12:00am on Jul 18, 2011

Adapted from a recent online discussion.

Dear Carolyn: A year and a half ago, I married a wonderful man who supports me, loves me and balances me in almost every possible way.

Then, this past winter, I took a new job in a different city where we both want to move (to be closer to family and have more job opportunities), and so we’ve lived apart for several months while he tries to find a job here. I’ve since developed some strong feelings for my boss — who is more like me in every aspect of my personality than I ever thought possible.

We’re becoming best friends. My husband is great, but I have a stronger mental connection to this person than I’ve ever had with him.

How do I fight these feelings? I’ve tried throwing myself more fully into my marriage, but every time I see this man at work, I just get so excited to be around someone I really play off so well, whereas with my husband, I constantly feel like I’m explaining why I want to do things, why I want to move, etc. I’m back in an urban area and thriving, and while he says he’s looking forward to the atmosphere (our old area is rural), I really am unsure whether he will enjoy it.

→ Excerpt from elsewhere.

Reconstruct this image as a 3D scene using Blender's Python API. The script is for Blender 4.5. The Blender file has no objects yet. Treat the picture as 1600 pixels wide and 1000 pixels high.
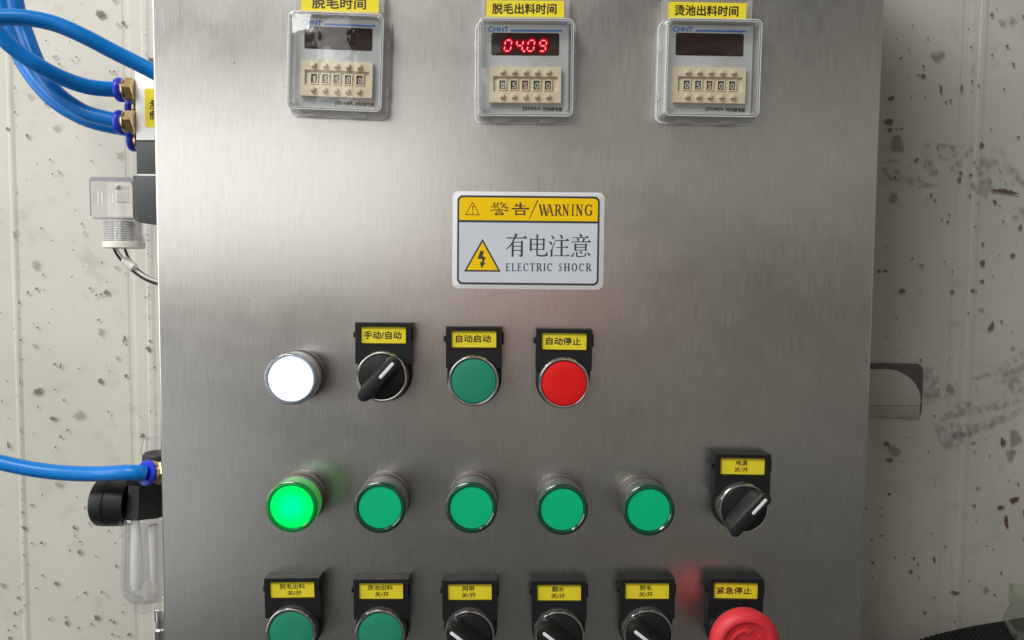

My boss is married and has three kids. His wife is fine with our being friends, and my husband’s really excited to meet my boss, but I know the infatuation is mutual and growing. How on earth do I stop it? Switching jobs is not an option — leaving too soon would have a bad impact on my career. Plus, I really don’t want to give up my new best friend!

MIGHT HAVE MIS-GUESSED MY SOUL MATE

Eh, that’s really it, isn’t it? You don’t want to give this guy up.

Please recognize that everything you’ve presented here as an argument for your husband, against your husband, against your boss, for your boss, for your career, blah blah, is all rationalized material around the core fact. You want your boss. Or at least think you do.

He’s married and has kids. Even if you decide to end your marriage, you still can’t have your boss. Whether you even want each other after the newness wears off is a whole other issue.

So, please tell yourself the truth you’re trying to duck: You can’t have your boss.

And be just as blunt about the choice you’re approaching between your marriage and your career. Leaving this job might hurt your career, sure, but staying is already killing your marriage.

The longer you talk yourself into believing you can pursue the career, honor the marriage and test out the “soul mate,” the worse the mess will be when it all goes splat.

Re: Soul mate: Switching jobs is always an option. I’ve known several people who found that a job wasn’t a good fit and left for another one after only six months. Their careers were not destroyed.

ANONYMOUS

Zackly. It screams rationalization there. Thanks.